Gary Conkling Life Notes

Mostly whimsical reflections on life

Goodbye Mister Moose

Those of us who grew up watching Captain Kangaroo loved his pals, especially Mister Moose and his corny knock-knock jokes. The set painter-turned-puppeteer who created Mister Moose has died at age 86.


Literally generations of Americans, dating back to Baby Boomers like me, were glued to the TV when Bob Keeshen appeared on screen, with his flapping pockets and pre-Beatles mop-like hairdo.

However,  a lot of the show’s appeal came from its cast of quirky characters, many of which were the brainchildren of Cosmo Allegretti. He also played cameo roles on the show as, fittingly, Captain Kangaroo’s painter. But mostly he was the animation and voice behind characters that delighted us, but hid his face.

Allegretti had experience as a puppeteer before he was hired on as the show’s set painter. He got his break when a puppeteer earned the ire of the show’s producers. Allegretti’s creations included Dancing Bear, Bunny Rabbit, Rollo the Hippopotamus, Miss Worm, Cornelius the Walrus and Dennis the Apprentice. He also was the voice of  Grandfather Clock.

But Mister Moose was his perhaps his grandest creation. Before Sarah Palin made us think of moose as prey for “hunters” firing high-powered rifles from helicopters, Mister Moose came across as the kind of animal any kid would want in his living room.

He spouted riddles and lame jokes, which resulted in ping-pong ball assaults on Captain Kangaroo’s heavily styled head. He was the good, goofy companion all of us wanted.

Mister Moose was the reason many kids like me also loved Rocky and Bullwinkle, who seemingly could have been his wisecracking  cousin.

While Allegretti’s death has attracted wide attention, there seems to be very little written about him, despite his role on the Captain Kangaroo show, which ran for 30 years, and later acting roles in movies in movies such as “Prince of the City” and “Author! Author!”.

It would be wonderful to know how Allegretti dreamed up his characters and cultivated their separate personalities. Were they based on his own childhood fantasies or comic extensions of people he knew as an adult?

Puppets scare some people, probably because they wonder about the person behind the puppet. Allegretti doesn’t seem scary. Based on his puppet characters, he seemed to possess a gentle, sweet spirit.

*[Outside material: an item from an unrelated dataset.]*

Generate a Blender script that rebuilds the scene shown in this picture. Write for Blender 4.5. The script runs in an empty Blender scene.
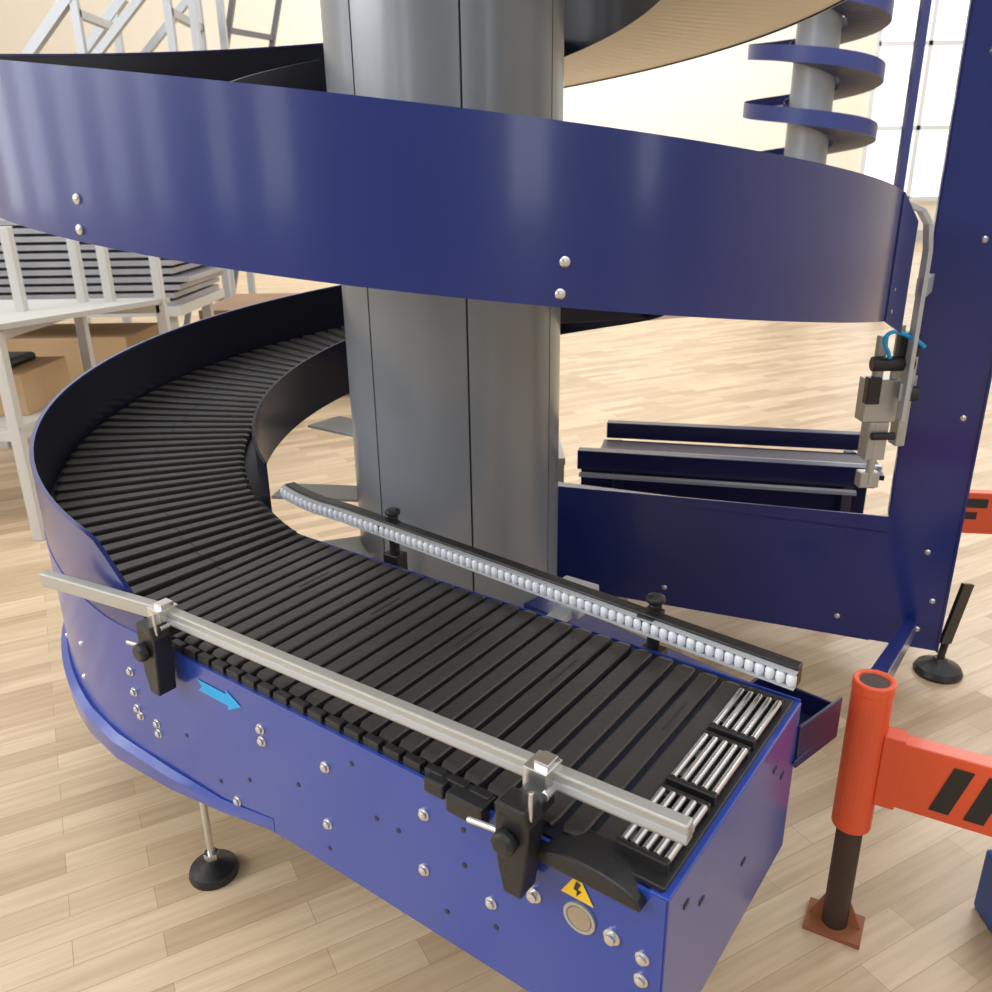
import bpy, math, random, bmesh
from mathutils import Vector, Matrix
random.seed(4)
sc=bpy.context.scene
sc.view_settings.view_transform='Standard'
COL=sc.collection
# ---------------------------------------------------------------- materials
def mat(name,col,rough=.5,metal=0.,coat=0.,emit=0.,bump=0.,bscale=40.,var=0.,spec=.5):
    m=bpy.data.materials.new(name); m.use_nodes=True
    nt=m.node_tree; b=nt.nodes['Principled BSDF']
    b.inputs['Base Color'].default_value=(*col,1); b.inputs['Roughness'].default_value=rough
    b.inputs['Metallic'].default_value=metal; b.inputs['Coat Weight'].default_value=coat
    b.inputs['Coat Roughness'].default_value=.12
    b.inputs['Specular IOR Level'].default_value=spec
    if emit: 
        b.inputs['Emission Color'].default_value=(*col,1); b.inputs['Emission Strength'].default_value=emit
    tc=nt.nodes.new('ShaderNodeTexCoord')
    if bump:
        n=nt.nodes.new('ShaderNodeTexNoise'); n.inputs['Scale'].default_value=bscale
        nt.links.new(tc.outputs['Object'],n.inputs['Vector'])
        bp=nt.nodes.new('ShaderNodeBump'); bp.inputs['Strength'].default_value=bump; bp.inputs['Distance'].default_value=.01
        nt.links.new(n.outputs['Fac'],bp.inputs['Height']); nt.links.new(bp.outputs['Normal'],b.inputs['Normal'])
    if var:
        n=nt.nodes.new('ShaderNodeTexNoise'); n.inputs['Scale'].default_value=3.; n.inputs['Detail'].default_value=4
        nt.links.new(tc.outputs['Object'],n.inputs['Vector'])
        mx=nt.nodes.new('ShaderNodeMixRGB'); mx.inputs[1].default_value=(*[c*(1-var) for c in col],1); mx.inputs[2].default_value=(*[min(1,c*(1+var)) for c in col],1)
        nt.links.new(n.outputs['Fac'],mx.inputs[0]); nt.links.new(mx.outputs[0],b.inputs['Base Color'])
    return m
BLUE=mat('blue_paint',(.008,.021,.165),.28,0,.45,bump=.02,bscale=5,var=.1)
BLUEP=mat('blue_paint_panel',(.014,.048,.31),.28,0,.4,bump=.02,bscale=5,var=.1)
NAVY=mat('navy_paint',(.008,.011,.06),.35,0,.2,var=.1)
DARK=mat('dark_paint_and_reflection',(.008,.010,.024),.4,0,.1,spec=.3)
BLACK=mat('black_plastic',(.012,.012,.013),.38,bump=.1,bscale=90)
SLAT=mat('slat_plastic',(.034,.032,.031),.38,bump=.12,bscale=60,var=.35,spec=.6)
GREY=mat('column_grey',(.25,.275,.31),.30,.12,.25,bump=.02,bscale=5,var=.06)
SEAM=mat('seam_dark',(.02,.022,.026),.5)
STEEL=mat('steel',(.66,.66,.65),.25,.9)
ALU=mat('aluminium_profile',(.46,.46,.43),.42,.55)
WHITE=mat('white_plastic',(.72,.75,.80),.35)
CREAM=mat('tray_floor_reflection',(.72,.64,.46),.35,.1,.2)  # cream puts the floor's beige reflection into the metal's colour
ORANGE=mat('orange_paint',(.74,.085,.022),.4,0,.2,var=.15)
ORD=mat('worn_dark_paint',(.045,.022,.018),.5,var=.4)
CYAN=mat('cyan_sticker',(.0,.36,.75),.4)
YEL=mat('yellow_sticker',(.85,.55,.02),.4)
LGREY=mat('light_grey_metal',(.50,.52,.54),.4,.3)
FRM=mat('frame_white_alu',(.56,.56,.53),.4,.2)
CARD=mat('cardboard',(.46,.31,.17),.8,var=.15)
STK=mat('stack_grey',(.30,.30,.32),.4,.2,var=.4)
BOARD=mat('board_grey',(.50,.49,.45),.5)
LBLUE=mat('pale_blue_metal',(.62,.70,.75),.4,.0)
def floor_mat():
    m=bpy.data.materials.new('wood_floor'); m.use_nodes=True; nt=m.node_tree; b=nt.nodes['Principled BSDF']
    tc=nt.nodes.new('ShaderNodeTexCoord'); mp=nt.nodes.new('ShaderNodeMapping'); mp.inputs['Rotation'].default_value=(0,0,math.radians(-28))
    br=nt.nodes.new('ShaderNodeTexBrick'); br.inputs['Scale'].default_value=1
    br.inputs['Brick Width'].default_value=.5; br.inputs['Row Height'].default_value=.075
    br.inputs['Mortar Size'].default_value=.0010; br.inputs['Mortar Smooth'].default_value=.3; br.offset=.37; br.offset_frequency=2
    br.inputs['Color1'].default_value=(.73,.57,.38,1); br.inputs['Color2'].default_value=(.51,.37,.225,1); br.inputs['Mortar'].default_value=(.42,.30,.18,1)
    nt.links.new(tc.outputs['Object'],mp.inputs[0]); nt.links.new(mp.outputs[0],br.inputs[0])
    mp2=nt.nodes.new('ShaderNodeMapping'); mp2.inputs['Scale'].default_value=(1.5,22,1)
    nt.links.new(mp.outputs[0],mp2.inputs[0])
    n=nt.nodes.new('ShaderNodeTexNoise'); n.inputs['Scale'].default_value=2.2; n.inputs['Detail'].default_value=6
    nt.links.new(mp2.outputs[0],n.inputs[0])
    mx=nt.nodes.new('ShaderNodeMixRGB'); mx.blend_type='MULTIPLY'; mx.inputs[0].default_value=.55
    cr=nt.nodes.new('ShaderNodeValToRGB'); cr.color_ramp.elements[0].position=.3; cr.color_ramp.elements[0].color=(.66,.60,.54,1); cr.color_ramp.elements[1].position=.65; cr.color_ramp.elements[1].color=(1,1,1,1)
    nt.links.new(n.outputs['Fac'],cr.inputs[0]); nt.links.new(br.outputs[0],mx.inputs[1]); nt.links.new(cr.outputs[0],mx.inputs[2])
    nt.links.new(mx.outputs[0],b.inputs['Base Color']); b.inputs['Roughness'].default_value=.36
    return m
FLOOR=floor_mat()
WALL=mat('cream_wall',(.84,.78,.66),.8,var=.03)
WALLF=mat('grey_wall',(.30,.31,.33),.8,var=.05)
GLASS=mat('bright_glass',(.85,.90,.94),.2,emit=.9)
GLASS2=mat('added_streak_glow',(.90,.95,1.0),.2,emit=2.8)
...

Pictures suggest he didn’t have leading-man good looks, so maybe his puppets were Allegretti’s way of being on stage without baring his own insecurities.

Keeshen died in 2004, causing a ripple of attention and recollections about those quiet days of children’s television that taught low-key lessons. Allegretti’s passing should evoke similar memories, because he and his creations were just as responsible for the show’s enduring appeal as what popped out of the Captain’s pockets.